═════ Material provided

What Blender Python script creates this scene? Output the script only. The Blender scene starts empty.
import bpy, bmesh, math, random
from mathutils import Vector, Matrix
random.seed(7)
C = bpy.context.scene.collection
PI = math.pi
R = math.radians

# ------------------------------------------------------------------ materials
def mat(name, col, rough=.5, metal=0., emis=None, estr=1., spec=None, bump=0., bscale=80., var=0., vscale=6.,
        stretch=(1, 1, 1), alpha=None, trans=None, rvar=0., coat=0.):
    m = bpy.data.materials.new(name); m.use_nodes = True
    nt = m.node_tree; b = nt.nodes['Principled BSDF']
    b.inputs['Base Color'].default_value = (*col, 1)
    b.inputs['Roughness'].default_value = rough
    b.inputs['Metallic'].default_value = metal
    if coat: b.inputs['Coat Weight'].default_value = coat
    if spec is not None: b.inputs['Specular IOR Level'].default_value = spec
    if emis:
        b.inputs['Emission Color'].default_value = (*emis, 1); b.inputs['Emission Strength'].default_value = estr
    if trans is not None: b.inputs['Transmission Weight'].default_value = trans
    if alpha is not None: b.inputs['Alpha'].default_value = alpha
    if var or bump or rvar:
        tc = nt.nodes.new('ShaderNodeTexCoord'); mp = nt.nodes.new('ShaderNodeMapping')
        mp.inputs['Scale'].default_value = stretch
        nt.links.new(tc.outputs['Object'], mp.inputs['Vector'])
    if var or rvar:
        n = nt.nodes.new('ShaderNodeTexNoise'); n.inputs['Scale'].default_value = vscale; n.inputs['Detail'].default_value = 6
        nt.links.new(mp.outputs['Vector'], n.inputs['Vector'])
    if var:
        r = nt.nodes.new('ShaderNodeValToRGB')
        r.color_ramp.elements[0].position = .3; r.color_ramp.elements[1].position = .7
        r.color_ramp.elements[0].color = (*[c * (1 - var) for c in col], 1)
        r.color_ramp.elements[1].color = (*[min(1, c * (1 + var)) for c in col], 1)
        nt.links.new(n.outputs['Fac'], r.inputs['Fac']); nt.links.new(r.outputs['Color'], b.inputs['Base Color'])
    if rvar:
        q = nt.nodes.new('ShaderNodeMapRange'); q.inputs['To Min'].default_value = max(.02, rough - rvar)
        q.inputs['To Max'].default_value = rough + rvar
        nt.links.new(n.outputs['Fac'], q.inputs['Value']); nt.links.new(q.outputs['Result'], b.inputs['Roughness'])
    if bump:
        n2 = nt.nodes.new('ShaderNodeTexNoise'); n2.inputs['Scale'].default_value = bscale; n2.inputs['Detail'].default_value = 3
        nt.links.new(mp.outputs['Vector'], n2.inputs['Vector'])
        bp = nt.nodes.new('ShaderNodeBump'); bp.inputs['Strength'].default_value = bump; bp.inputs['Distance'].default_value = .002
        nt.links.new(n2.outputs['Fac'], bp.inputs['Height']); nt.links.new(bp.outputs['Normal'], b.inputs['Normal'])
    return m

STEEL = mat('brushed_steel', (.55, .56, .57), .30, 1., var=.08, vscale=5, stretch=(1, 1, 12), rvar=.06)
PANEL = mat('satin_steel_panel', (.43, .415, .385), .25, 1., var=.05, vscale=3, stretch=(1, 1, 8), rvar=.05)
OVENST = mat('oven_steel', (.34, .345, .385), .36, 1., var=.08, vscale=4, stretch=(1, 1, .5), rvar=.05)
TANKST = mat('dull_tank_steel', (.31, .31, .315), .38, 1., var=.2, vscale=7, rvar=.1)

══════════

Where a line above contains the string "scene", copy that line.

Written solution:
What Blender Python script creates this scene? Output the script only. The Blender scene starts empty.
C = bpy.context.scene.collection